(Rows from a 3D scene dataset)

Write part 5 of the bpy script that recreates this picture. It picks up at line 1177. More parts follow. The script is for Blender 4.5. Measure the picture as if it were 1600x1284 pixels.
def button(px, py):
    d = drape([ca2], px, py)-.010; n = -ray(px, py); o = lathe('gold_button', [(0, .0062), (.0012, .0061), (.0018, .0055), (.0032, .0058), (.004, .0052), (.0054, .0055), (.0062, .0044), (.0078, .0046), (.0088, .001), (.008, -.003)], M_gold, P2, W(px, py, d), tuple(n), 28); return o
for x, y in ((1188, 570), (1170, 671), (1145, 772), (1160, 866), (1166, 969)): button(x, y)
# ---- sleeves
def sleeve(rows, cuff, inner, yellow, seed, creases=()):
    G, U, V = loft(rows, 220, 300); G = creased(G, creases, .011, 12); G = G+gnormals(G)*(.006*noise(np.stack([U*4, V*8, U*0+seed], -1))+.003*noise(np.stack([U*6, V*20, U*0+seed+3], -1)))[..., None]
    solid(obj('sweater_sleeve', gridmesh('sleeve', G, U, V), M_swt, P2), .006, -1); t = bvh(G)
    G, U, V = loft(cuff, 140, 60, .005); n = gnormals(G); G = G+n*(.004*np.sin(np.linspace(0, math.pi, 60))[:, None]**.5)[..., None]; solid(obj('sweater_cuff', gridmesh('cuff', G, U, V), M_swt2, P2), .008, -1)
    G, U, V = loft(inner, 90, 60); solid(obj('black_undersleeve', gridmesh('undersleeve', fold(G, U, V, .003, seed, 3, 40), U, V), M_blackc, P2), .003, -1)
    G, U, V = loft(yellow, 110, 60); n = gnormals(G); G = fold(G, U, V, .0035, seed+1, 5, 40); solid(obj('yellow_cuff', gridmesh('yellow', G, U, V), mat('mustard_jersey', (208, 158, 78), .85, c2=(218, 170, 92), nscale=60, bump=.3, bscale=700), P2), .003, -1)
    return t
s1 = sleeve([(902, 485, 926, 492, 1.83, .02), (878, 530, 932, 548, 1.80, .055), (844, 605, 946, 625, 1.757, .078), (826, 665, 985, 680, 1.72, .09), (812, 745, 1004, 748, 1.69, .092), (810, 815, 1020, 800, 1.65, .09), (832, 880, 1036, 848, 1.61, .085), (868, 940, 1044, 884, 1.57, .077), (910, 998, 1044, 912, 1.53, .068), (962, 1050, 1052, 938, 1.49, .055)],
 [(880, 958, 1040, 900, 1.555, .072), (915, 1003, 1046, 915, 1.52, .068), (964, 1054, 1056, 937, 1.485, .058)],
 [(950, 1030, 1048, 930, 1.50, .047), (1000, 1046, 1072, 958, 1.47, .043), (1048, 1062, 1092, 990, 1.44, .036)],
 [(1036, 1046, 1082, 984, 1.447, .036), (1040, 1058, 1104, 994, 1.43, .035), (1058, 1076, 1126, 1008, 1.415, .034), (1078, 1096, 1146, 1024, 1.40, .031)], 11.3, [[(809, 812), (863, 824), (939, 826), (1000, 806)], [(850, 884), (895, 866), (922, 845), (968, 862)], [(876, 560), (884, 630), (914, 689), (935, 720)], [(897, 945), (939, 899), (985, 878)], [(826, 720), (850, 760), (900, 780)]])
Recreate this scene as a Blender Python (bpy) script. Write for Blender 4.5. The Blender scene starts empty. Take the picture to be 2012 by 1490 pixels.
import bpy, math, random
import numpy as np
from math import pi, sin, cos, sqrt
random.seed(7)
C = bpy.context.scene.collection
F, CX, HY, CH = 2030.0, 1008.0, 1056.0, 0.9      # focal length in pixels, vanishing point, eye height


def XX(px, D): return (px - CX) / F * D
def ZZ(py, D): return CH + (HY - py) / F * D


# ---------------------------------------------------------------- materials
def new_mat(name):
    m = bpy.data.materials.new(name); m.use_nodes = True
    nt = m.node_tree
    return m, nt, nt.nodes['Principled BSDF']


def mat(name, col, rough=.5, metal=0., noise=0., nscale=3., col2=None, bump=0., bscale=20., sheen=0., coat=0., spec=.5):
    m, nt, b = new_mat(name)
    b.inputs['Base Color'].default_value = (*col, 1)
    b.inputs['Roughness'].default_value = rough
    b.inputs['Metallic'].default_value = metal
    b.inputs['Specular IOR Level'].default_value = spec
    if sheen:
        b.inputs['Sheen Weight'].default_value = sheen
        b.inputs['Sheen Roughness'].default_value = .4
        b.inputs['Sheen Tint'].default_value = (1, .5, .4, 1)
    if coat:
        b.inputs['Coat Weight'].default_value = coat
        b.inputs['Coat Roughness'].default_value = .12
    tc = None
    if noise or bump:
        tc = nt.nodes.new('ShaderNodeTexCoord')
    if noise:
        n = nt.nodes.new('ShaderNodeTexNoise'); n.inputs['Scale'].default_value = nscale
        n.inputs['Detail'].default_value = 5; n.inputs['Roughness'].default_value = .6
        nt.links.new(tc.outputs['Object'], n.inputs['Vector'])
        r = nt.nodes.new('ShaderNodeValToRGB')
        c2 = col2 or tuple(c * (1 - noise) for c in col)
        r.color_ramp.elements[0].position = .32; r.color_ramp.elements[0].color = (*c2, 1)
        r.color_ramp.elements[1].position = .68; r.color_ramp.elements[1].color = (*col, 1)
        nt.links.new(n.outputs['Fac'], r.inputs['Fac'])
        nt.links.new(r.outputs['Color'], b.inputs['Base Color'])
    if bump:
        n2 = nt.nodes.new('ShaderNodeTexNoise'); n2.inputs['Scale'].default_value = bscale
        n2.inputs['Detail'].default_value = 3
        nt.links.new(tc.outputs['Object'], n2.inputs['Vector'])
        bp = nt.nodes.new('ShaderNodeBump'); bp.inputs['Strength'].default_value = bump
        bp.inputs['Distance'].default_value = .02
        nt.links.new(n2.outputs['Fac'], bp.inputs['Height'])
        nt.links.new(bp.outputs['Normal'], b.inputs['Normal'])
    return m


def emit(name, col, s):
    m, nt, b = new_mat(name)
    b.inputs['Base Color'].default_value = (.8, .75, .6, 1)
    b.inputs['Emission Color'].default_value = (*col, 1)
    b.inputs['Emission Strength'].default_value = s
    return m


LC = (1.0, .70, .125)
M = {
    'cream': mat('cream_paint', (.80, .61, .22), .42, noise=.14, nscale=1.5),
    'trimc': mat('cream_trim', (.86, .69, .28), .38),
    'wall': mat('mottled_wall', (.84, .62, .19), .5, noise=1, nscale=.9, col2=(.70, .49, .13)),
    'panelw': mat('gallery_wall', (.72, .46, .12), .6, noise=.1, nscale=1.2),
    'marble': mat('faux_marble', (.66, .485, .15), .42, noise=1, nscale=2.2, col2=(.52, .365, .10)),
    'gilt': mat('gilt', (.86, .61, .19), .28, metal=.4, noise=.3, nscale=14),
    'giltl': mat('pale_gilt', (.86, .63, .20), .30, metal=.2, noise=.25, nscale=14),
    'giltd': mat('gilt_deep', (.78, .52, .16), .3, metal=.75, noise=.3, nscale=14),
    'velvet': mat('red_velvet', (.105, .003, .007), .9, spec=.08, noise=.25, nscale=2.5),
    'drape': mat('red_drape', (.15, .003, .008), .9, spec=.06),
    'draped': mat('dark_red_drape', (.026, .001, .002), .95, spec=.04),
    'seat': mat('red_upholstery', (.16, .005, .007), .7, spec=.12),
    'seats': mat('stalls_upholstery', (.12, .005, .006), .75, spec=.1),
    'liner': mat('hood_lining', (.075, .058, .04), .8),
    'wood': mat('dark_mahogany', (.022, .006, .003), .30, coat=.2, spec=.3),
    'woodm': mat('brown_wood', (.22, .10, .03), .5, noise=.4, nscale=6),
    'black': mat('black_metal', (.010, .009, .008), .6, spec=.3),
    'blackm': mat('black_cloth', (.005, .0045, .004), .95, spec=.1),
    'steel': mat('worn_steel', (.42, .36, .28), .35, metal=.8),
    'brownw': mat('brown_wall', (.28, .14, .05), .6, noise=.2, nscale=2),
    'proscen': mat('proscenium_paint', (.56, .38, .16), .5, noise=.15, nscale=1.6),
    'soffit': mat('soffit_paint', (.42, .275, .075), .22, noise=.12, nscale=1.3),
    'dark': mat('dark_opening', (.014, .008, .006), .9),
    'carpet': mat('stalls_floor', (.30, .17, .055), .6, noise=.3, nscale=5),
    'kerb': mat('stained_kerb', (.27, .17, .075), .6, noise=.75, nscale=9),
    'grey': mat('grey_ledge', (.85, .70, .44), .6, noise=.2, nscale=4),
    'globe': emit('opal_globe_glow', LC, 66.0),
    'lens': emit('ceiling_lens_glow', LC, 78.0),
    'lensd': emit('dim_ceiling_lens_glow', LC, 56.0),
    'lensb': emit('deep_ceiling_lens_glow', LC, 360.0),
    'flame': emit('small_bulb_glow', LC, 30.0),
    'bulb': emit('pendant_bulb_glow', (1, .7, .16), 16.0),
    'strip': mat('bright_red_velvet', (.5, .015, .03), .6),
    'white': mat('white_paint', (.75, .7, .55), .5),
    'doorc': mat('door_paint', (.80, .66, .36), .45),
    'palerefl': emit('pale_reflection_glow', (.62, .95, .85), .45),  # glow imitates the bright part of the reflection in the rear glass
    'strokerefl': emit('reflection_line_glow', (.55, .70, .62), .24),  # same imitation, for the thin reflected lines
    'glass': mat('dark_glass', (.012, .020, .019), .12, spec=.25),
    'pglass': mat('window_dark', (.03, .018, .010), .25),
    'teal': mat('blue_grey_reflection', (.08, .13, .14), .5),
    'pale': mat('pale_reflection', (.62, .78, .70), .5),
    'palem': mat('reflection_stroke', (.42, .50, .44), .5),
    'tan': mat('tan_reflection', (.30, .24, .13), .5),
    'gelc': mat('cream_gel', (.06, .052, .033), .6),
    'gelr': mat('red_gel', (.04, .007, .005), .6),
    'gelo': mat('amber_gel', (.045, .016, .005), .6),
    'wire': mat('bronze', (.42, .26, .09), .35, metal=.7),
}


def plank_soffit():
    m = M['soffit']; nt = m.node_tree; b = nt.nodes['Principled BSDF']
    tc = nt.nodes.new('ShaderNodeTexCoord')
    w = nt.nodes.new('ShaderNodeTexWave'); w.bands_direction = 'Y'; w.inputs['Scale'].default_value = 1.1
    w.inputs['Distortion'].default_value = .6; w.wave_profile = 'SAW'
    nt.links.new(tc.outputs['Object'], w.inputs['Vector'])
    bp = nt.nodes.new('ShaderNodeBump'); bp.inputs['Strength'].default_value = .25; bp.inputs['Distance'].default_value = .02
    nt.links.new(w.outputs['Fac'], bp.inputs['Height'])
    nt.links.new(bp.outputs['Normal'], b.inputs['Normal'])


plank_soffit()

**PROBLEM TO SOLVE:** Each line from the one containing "Recreate this scene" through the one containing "return m, nt, nt.nodes['Principled BSDF']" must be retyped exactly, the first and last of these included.

**ANSWER TO THIS TASK:**
Recreate this scene as a Blender Python (bpy) script. Write for Blender 4.5. The Blender scene starts empty. Take the picture to be 2012 by 1490 pixels.
import bpy, math, random
import numpy as np
from math import pi, sin, cos, sqrt
random.seed(7)
C = bpy.context.scene.collection
F, CX, HY, CH = 2030.0, 1008.0, 1056.0, 0.9      # focal length in pixels, vanishing point, eye height


def XX(px, D): return (px - CX) / F * D
def ZZ(py, D): return CH + (HY - py) / F * D


# ---------------------------------------------------------------- materials
def new_mat(name):
    m = bpy.data.materials.new(name); m.use_nodes = True
    nt = m.node_tree
    return m, nt, nt.nodes['Principled BSDF']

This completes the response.